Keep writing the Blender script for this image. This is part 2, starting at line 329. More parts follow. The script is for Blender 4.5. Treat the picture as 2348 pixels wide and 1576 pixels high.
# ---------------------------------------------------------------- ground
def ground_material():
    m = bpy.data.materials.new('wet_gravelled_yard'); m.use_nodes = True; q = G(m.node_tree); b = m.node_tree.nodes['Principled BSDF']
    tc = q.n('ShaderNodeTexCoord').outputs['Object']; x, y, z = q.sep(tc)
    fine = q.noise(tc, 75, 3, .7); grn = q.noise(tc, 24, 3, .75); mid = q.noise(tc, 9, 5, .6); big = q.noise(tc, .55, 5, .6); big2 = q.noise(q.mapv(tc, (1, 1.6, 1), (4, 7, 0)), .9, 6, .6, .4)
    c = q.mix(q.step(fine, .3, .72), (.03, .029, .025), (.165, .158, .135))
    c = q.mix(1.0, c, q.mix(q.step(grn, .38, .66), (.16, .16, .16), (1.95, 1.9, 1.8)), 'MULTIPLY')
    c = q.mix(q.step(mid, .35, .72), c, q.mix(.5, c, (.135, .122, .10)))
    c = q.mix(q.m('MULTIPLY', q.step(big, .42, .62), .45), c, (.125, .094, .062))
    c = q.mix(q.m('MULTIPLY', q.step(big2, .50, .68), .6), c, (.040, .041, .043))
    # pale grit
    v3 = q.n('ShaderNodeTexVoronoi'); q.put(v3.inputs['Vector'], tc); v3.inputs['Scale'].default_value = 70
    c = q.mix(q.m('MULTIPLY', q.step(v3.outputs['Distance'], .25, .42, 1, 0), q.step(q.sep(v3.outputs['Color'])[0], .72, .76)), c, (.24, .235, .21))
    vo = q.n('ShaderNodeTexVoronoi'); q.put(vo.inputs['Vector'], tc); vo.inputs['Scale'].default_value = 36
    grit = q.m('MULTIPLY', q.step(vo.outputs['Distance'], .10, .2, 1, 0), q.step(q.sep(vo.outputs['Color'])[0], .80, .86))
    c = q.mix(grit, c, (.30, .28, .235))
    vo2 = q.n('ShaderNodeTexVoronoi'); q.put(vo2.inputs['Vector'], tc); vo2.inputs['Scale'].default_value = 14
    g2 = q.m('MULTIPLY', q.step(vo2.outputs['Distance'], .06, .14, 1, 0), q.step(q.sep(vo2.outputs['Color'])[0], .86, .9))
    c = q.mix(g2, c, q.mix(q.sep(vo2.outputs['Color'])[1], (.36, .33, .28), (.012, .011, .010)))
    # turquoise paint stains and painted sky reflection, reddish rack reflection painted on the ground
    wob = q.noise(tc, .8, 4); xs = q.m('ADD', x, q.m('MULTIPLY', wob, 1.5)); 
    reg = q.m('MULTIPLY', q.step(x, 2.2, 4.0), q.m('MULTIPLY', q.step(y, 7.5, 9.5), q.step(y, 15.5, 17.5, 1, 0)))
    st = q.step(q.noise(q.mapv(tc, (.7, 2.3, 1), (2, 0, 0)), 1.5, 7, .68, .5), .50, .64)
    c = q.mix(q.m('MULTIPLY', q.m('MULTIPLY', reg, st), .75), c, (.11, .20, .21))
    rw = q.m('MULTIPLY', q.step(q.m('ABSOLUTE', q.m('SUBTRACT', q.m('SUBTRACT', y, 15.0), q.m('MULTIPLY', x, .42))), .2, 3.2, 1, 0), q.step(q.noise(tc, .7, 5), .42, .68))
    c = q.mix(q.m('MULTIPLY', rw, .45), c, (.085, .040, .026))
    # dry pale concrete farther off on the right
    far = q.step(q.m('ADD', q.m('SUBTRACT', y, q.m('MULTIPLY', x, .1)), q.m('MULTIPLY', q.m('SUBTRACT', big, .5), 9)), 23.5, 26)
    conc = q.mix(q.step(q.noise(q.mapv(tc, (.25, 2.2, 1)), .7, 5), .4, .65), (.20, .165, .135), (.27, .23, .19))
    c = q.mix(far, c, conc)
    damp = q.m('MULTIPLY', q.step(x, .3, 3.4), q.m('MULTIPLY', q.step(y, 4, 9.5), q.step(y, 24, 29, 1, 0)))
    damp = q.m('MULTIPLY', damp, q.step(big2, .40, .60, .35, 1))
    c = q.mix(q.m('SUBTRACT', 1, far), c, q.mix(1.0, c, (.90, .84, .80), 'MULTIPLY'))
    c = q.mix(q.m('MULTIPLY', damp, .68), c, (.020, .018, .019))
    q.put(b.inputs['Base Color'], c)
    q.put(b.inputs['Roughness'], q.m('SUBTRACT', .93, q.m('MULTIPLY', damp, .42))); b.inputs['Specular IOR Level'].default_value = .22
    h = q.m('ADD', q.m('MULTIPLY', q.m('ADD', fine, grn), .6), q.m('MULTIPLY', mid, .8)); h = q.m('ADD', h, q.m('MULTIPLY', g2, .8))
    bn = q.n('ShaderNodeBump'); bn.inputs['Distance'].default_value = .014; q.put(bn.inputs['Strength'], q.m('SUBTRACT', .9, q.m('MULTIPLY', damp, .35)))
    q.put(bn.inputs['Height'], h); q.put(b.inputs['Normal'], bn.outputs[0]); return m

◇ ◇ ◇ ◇

Task directions: Extract each line from the listing above, please, and repeat it exactly.

Complete output:
Keep writing the Blender script for this image. This is part 2, starting at line 329. More parts follow. The script is for Blender 4.5. Treat the picture as 2348 pixels wide and 1576 pixels high.
# ---------------------------------------------------------------- ground
def ground_material():
    m = bpy.data.materials.new('wet_gravelled_yard'); m.use_nodes = True; q = G(m.node_tree); b = m.node_tree.nodes['Principled BSDF']
    tc = q.n('ShaderNodeTexCoord').outputs['Object']; x, y, z = q.sep(tc)
    fine = q.noise(tc, 75, 3, .7); grn = q.noise(tc, 24, 3, .75); mid = q.noise(tc, 9, 5, .6); big = q.noise(tc, .55, 5, .6); big2 = q.noise(q.mapv(tc, (1, 1.6, 1), (4, 7, 0)), .9, 6, .6, .4)
    c = q.mix(q.step(fine, .3, .72), (.03, .029, .025), (.165, .158, .135))
    c = q.mix(1.0, c, q.mix(q.step(grn, .38, .66), (.16, .16, .16), (1.95, 1.9, 1.8)), 'MULTIPLY')
    c = q.mix(q.step(mid, .35, .72), c, q.mix(.5, c, (.135, .122, .10)))
    c = q.mix(q.m('MULTIPLY', q.step(big, .42, .62), .45), c, (.125, .094, .062))
    c = q.mix(q.m('MULTIPLY', q.step(big2, .50, .68), .6), c, (.040, .041, .043))
    # pale grit
    v3 = q.n('ShaderNodeTexVoronoi'); q.put(v3.inputs['Vector'], tc); v3.inputs['Scale'].default_value = 70
    c = q.mix(q.m('MULTIPLY', q.step(v3.outputs['Distance'], .25, .42, 1, 0), q.step(q.sep(v3.outputs['Color'])[0], .72, .76)), c, (.24, .235, .21))
    vo = q.n('ShaderNodeTexVoronoi'); q.put(vo.inputs['Vector'], tc); vo.inputs['Scale'].default_value = 36
    grit = q.m('MULTIPLY', q.step(vo.outputs['Distance'], .10, .2, 1, 0), q.step(q.sep(vo.outputs['Color'])[0], .80, .86))
    c = q.mix(grit, c, (.30, .28, .235))
    vo2 = q.n('ShaderNodeTexVoronoi'); q.put(vo2.inputs['Vector'], tc); vo2.inputs['Scale'].default_value = 14
    g2 = q.m('MULTIPLY', q.step(vo2.outputs['Distance'], .06, .14, 1, 0), q.step(q.sep(vo2.outputs['Color'])[0], .86, .9))
    c = q.mix(g2, c, q.mix(q.sep(vo2.outputs['Color'])[1], (.36, .33, .28), (.012, .011, .010)))
    # turquoise paint stains and painted sky reflection, reddish rack reflection painted on the ground
    wob = q.noise(tc, .8, 4); xs = q.m('ADD', x, q.m('MULTIPLY', wob, 1.5)); 
    reg = q.m('MULTIPLY', q.step(x, 2.2, 4.0), q.m('MULTIPLY', q.step(y, 7.5, 9.5), q.step(y, 15.5, 17.5, 1, 0)))
    st = q.step(q.noise(q.mapv(tc, (.7, 2.3, 1), (2, 0, 0)), 1.5, 7, .68, .5), .50, .64)
    c = q.mix(q.m('MULTIPLY', q.m('MULTIPLY', reg, st), .75), c, (.11, .20, .21))
    rw = q.m('MULTIPLY', q.step(q.m('ABSOLUTE', q.m('SUBTRACT', q.m('SUBTRACT', y, 15.0), q.m('MULTIPLY', x, .42))), .2, 3.2, 1, 0), q.step(q.noise(tc, .7, 5), .42, .68))
    c = q.mix(q.m('MULTIPLY', rw, .45), c, (.085, .040, .026))
    # dry pale concrete farther off on the right
    far = q.step(q.m('ADD', q.m('SUBTRACT', y, q.m('MULTIPLY', x, .1)), q.m('MULTIPLY', q.m('SUBTRACT', big, .5), 9)), 23.5, 26)
    conc = q.mix(q.step(q.noise(q.mapv(tc, (.25, 2.2, 1)), .7, 5), .4, .65), (.20, .165, .135), (.27, .23, .19))
    c = q.mix(far, c, conc)
    damp = q.m('MULTIPLY', q.step(x, .3, 3.4), q.m('MULTIPLY', q.step(y, 4, 9.5), q.step(y, 24, 29, 1, 0)))
    damp = q.m('MULTIPLY', damp, q.step(big2, .40, .60, .35, 1))
    c = q.mix(q.m('SUBTRACT', 1, far), c, q.mix(1.0, c, (.90, .84, .80), 'MULTIPLY'))
    c = q.mix(q.m('MULTIPLY', damp, .68), c, (.020, .018, .019))
    q.put(b.inputs['Base Color'], c)
    q.put(b.inputs['Roughness'], q.m('SUBTRACT', .93, q.m('MULTIPLY', damp, .42))); b.inputs['Specular IOR Level'].default_value = .22
    h = q.m('ADD', q.m('MULTIPLY', q.m('ADD', fine, grn), .6), q.m('MULTIPLY', mid, .8)); h = q.m('ADD', h, q.m('MULTIPLY', g2, .8))
    bn = q.n('ShaderNodeBump'); bn.inputs['Distance'].default_value = .014; q.put(bn.inputs['Strength'], q.m('SUBTRACT', .9, q.m('MULTIPLY', damp, .35)))
    q.put(bn.inputs['Height'], h); q.put(b.inputs['Normal'], bn.outputs[0]); return m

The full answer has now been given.